The "white list" was significant to EV sellers for getting government's NEV subsidies. The Standard Conditions clearly stated that only the NEVs that used batteries offered by suppliers included on the “white list” were qualified to enter the Catalogue of Recommended Models for the Project of New Energy Automobile Popularization and Application, the prerequisite for EV makers to get subsidy.

From the time being, the MIIT has released four batches of list with a total of 57 enterprises involved. However, some Japanese and Korean battery giants such as Samsung, LG and Panasonic have not been eligible for entering the Catalogue yet.

5. Exemption of NEV vehicle purchase tax extended by another three years

China decided to continue executing the preferential policy about the vehicle purchase tax, according to an announcement jointly issued by China's Ministry of Finance and the State Taxation Administration on June 28.

NEVs purchased from January 1, 2018 to December 31, 2020 shall be exempt from vehicle purchase tax, said the announcement, which shall come into effect from July 1, 2019.

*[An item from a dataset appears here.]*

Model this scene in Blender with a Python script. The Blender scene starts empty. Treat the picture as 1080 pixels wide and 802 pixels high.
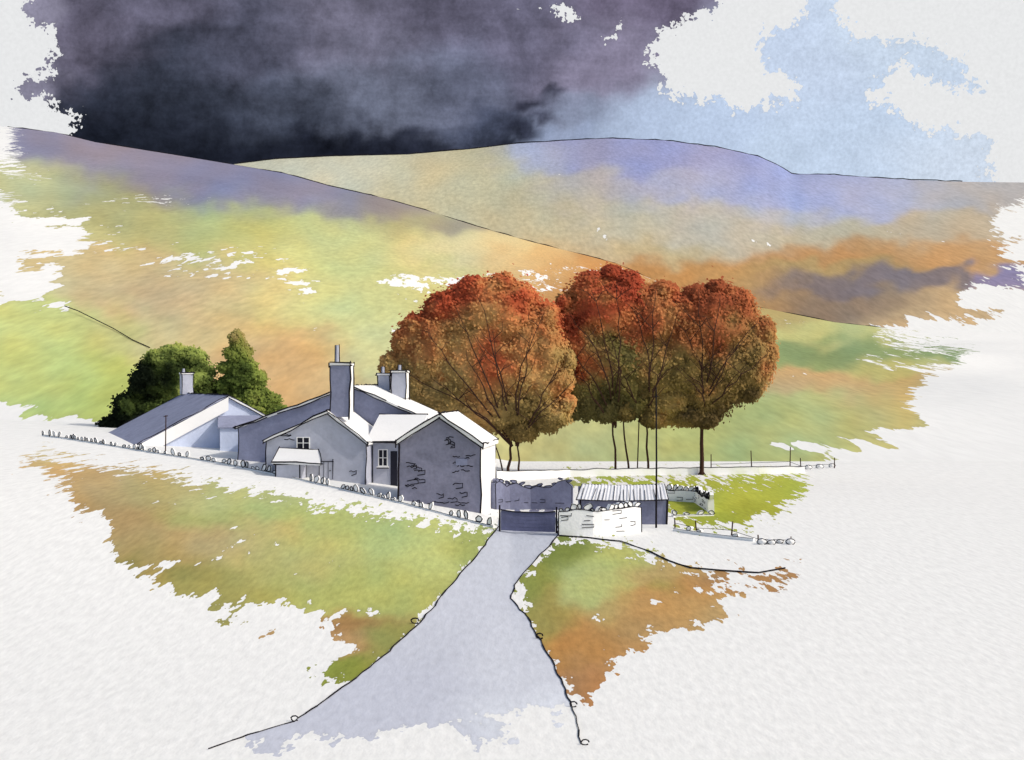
import bpy, math, random
import numpy as np
from mathutils import Vector, noise as mn
random.seed(7); rng = np.random.default_rng(5)
F, CX, CY, H = 1350.0, 540.0, 401.0, 7.5
C = bpy.context.scene.collection

def l1(v):
    v = v/255.0
    return v/12.92 if v <= .04045 else ((v+.055)/1.055)**2.4
def lin(c, k=1.0): return tuple(min(.95, l1(v)*k) for v in c)
def mute(c, s=.80):
    m = .3*c[0]+.59*c[1]+.11*c[2]
    return tuple(max(0, m+(v-m)*s) for v in c)
def W(px, py, d): return Vector(((px-CX)*d/F, d, H-(py-CY)*d/F))
def sstep(a, b, x):
    t = min(1, max(0, (x-a)/(b-a))); return t*t*(3-2*t)
def G(x, y):
    t = max(0.0, -x)
    return 4.6*(1-math.exp(-t/26))*sstep(28, 60, y)
def gp(px, py, lift=0.0):
    a, b = 8.0, 400.0
    for _ in range(50):
        m = (a+b)/2
        x = (px-CX)*m/F
        if CY+(H-G(x, m))*F/m > py: a = m
        else: b = m
    x = (px-CX)*a/F
    return Vector((x, a, G(x, a)+lift))

# ------------------------------------------------------------------ materials
def newmat(name):
    m = bpy.data.materials.new(name); m.use_nodes = True
    nt = m.node_tree; nt.nodes.clear()
    return m, nt, nt.nodes.new, nt.links.new
def mathn(nt, op, a, b=None, c=None, clamp=False):
    n = nt.nodes.new('ShaderNodeMath'); n.operation = op; n.use_clamp = clamp
    for i, v in enumerate((a, b, c)):
        if v is None: continue
        if isinstance(v, (int, float)): n.inputs[i].default_value = v
        else: nt.links.new(v, n.inputs[i])
    return n.outputs[0]
def noisen(nt, vec, scale, detail=4, rough=.5, dist=0.0):
    n = nt.nodes.new('ShaderNodeTexNoise'); n.inputs['Scale'].default_value = scale
    n.inputs['Detail'].default_value = detail; n.inputs['Roughness'].default_value = rough
    n.inputs['Distortion'].default_value = dist
    nt.links.new(vec, n.inputs['Vector']); return n.outputs['Fac']
def mulcol(nt, col, fac):
    n = nt.nodes.new('ShaderNodeVectorMath'); n.operation = 'SCALE'
    nt.links.new(col, n.inputs[0]); nt.links.new(fac, n.inputs['Scale']); return n.outputs[0]
def cen(nt, f, amp, base=1.0): return mathn(nt, 'MULTIPLY_ADD', mathn(nt, 'SUBTRACT', f, .5), amp, base)

def plain(name, rgb, k=1.0, mottle=.35, scale=.7, grain=5.0, bump=.35, rough=.95):
    m, nt, nn, ln = newmat(name)
    tc = nn('ShaderNodeTexCoord').outputs['Object']
    out = nn('ShaderNodeOutputMaterial'); b = nn('ShaderNodeBsdfPrincipled')
    b.inputs['Roughness'].default_value = rough; b.inputs['Specular IOR Level'].default_value = .1
    n1 = noisen(nt, tc, scale, 5, .6, .6); n2 = noisen(nt, tc, grain, 3, .6)
    f = mathn(nt, 'MULTIPLY', cen(nt, n1, mottle*3.6), cen(nt, n2, mottle*1.9))
    rgbn = nn('ShaderNodeRGB'); rgbn.outputs[0].default_value = (*lin(rgb, k), 1)
    ln(mulcol(nt, rgbn.outputs[0], f), b.inputs['Base Color'])
    bp = nn('ShaderNodeBump'); bp.inputs['Strength'].default_value = bump; bp.inputs['Distance'].default_value = .05
    ln(n2, bp.inputs['Height']); ln(bp.outputs[0], b.inputs['Normal'])
    ln(b.outputs[0], out.inputs[0]); return m

def washmat(name, mapscale, nscale, fscale, gscale, paper=(235, 235, 231), emit=False, rag=2.4, fleck=3.0, mott=.10, gran=.35, bump=.3, bdist=.05, streak=None, detail=6, nrough=.6, soft=.10, near=False, pg=.16, gd=1.5):
    m, nt, nn, ln = newmat(name)
    geo = nn('ShaderNodeNewGeometry').outputs['Position'] if not emit else nn('ShaderNodeTexCoord').outputs['Object']
    if near:     # ground grain lengthens gently with distance from the road end
        sp = nn('ShaderNodeSeparateXYZ'); ln(geo, sp.inputs[0]); cb = nn('ShaderNodeCombineXYZ')
        yy = mathn(nt, 'MULTIPLY', mathn(nt, 'LOGARITHM', mathn(nt, 'MAXIMUM', sp.outputs[1], 3.0), math.e), 7.5)
        ln(sp.outputs[0], cb.inputs[0]); ln(yy, cb.inputs[1]); geo = cb.outputs[0]
    mp = nn('ShaderNodeMapping'); mp.inputs['Scale'].default_value = mapscale; ln(geo, mp.inputs['Vector'])
    v = mp.outputs[0]
    out = nn('ShaderNodeOutputMaterial')
    aw = nn('ShaderNodeAttribute'); aw.attribute_name = 'wash'
    ae = nn('ShaderNodeAttribute'); ae.attribute_name = 'edge'
    n1 = noisen(nt, v, nscale, detail, nrough, .3); n2 = noisen(nt, v, gscale, gd, .55); n3 = noisen(nt, v, nscale*.7, 5, .6, .5); n4 = noisen(nt, v, fscale, 3, .62, .1)
    e = mathn(nt, 'ADD', cen(nt, n1, rag, 0.0), ae.outputs['Fac'])
    e = mathn(nt, 'ADD', cen(nt, n4, fleck, 0.0), e)
    e = mathn(nt, 'ADD', cen(nt, n2, 1.4, 0.0), e)
    mr = nn('ShaderNodeMapRange'); mr.interpolation_type = 'SMOOTHSTEP'; mr.inputs['From Min'].default_value = 0; mr.inputs['From Max'].default_value = soft
    ln(e, mr.inputs['Value'])
    rim = nn('ShaderNodeMapRange'); rim.inputs['From Min'].default_value = 0; rim.inputs['From Max'].default_value = .35
    rim.inputs['To Min'].default_value = .92; rim.inputs['To Max'].default_value = 1.0
    ln(e, rim.inputs['Value'])
    f = mathn(nt, 'MULTIPLY', cen(nt, n3, mott*5), cen(nt, n4, gran*.6))
    f = mathn(nt, 'MULTIPLY', f, cen(nt, n2, gran*1.8))
    f = mathn(nt, 'MULTIPLY', f, rim.outputs[0])
    if streak:
        mp2 = nn('ShaderNodeMapping'); mp2.inputs['Rotation'].default_value = streak[0]; mp2.inputs['Scale'].default_value = streak[1]; ln(geo, mp2.inputs['Vector'])
        ns = noisen(nt, mp2.outputs[0], 1.0, 5, .58, .15)
        nb = noisen(nt, v, nscale*.7, 9, .70, .15)
        bw = nn('ShaderNodeRGBToBW'); ln(aw.outputs['Color'], bw.inputs[0])
        am = mathn(nt, 'MAXIMUM', mathn(nt, 'MULTIPLY_ADD', bw.outputs[0], -2.6, 1.0), .08)
        f = mathn(nt, 'MULTIPLY', f, mathn(nt, 'MAXIMUM', mathn(nt, 'MULTIPLY_ADD', mathn(nt, 'MULTIPLY', mathn(nt, 'SUBTRACT', ns, .5), streak[2]), am, 1.0), .15))
        f = mathn(nt, 'MULTIPLY', f, mathn(nt, 'MAXIMUM', mathn(nt, 'MULTIPLY_ADD', mathn(nt, 'MULTIPLY', mathn(nt, 'SUBTRACT', nb, .5), 3.0), am, 1.0), .2))
    wc = mulcol(nt, aw.outputs['Color'], f)
    pc = nn('ShaderNodeRGB'); pc.outputs[0].default_value = (*lin(paper), 1)
    pcm = mulcol(nt, pc.outputs[0], cen(nt, n2, pg))
    mx = nn('ShaderNodeMix'); mx.data_type = 'RGBA'
    ln(mr.outputs[0], mx.inputs[0]); ln(pcm, mx.inputs[6]); ln(wc, mx.inputs[7])
    if emit:
        b = nn('ShaderNodeEmission'); ln(mx.outputs[2], b.inputs[0]); b.inputs[1].default_value = 1.0
        m.cycles.emission_sampling = 'NONE'
    else:
        b = nn('ShaderNodeBsdfPrincipled'); b.inputs['Roughness'].default_value = .95; b.inputs['Specular IOR Level'].default_value = .05
        ln(mx.outputs[2], b.inputs['Base Color'])
        bp = nn('ShaderNodeBump'); bp.inputs['Strength'].default_value = bump; bp.inputs['Distance'].default_value = bdist
        ln(n2, bp.inputs['Height']); ln(bp.outputs[0], b.inputs['Normal'])
    ln(b.outputs[0], out.inputs[0]); return m

def leafmat(name):
    m, nt, nn, ln = newmat(name)
    a = nn('ShaderNodeAttribute'); a.attribute_name = 'leafcol'
    tc = nn('ShaderNodeTexCoord').outputs['Object']
    n1 = noisen(nt, tc, .4, 5, .6); n2 = noisen(nt, tc, 3.5, 2, .5)
    f = mathn(nt, 'MULTIPLY', cen(nt, n1, 1.5), cen(nt, n2, .6))
    b = nn('ShaderNodeBsdfDiffuse'); ln(mulcol(nt, a.outputs['Color'], f), b.inputs[0])
    t = nn('ShaderNodeBsdfTranslucent'); ln(mulcol(nt, a.outputs['Color'], f), t.inputs[0])
    mx = nn('ShaderNodeMixShader'); mx.inputs[0].default_value = .25; ln(b.outputs[0], mx.inputs[1]); ln(t.outputs[0], mx.inputs[2])
    o = nn('ShaderNodeOutputMaterial'); ln(mx.outputs[0], o.inputs[0]); return m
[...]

The exemption of vehicle purchase tax on NEVs was put into effect from September 1, 2014. Based on the original announcement, NEVs bought between September 1, 2014 and December 31, 2017 shall be free from vehicle purchase tax. Partly thanks to the policy, China’s NEV sales had been maintaining a relatively high growth rate in recently years. Now, the government determined to extend the validity period by another three years.

Besides, the newly-issued policy also provided that a student studying abroad who returns to and serve the country shall be exempt from vehicle purchase tax on one China-made car bought with foreign exchange for his own use. In addition, an expert who comes to China for long-term residence shall also be free from vehicle acquisition tax on a car imported for his own use.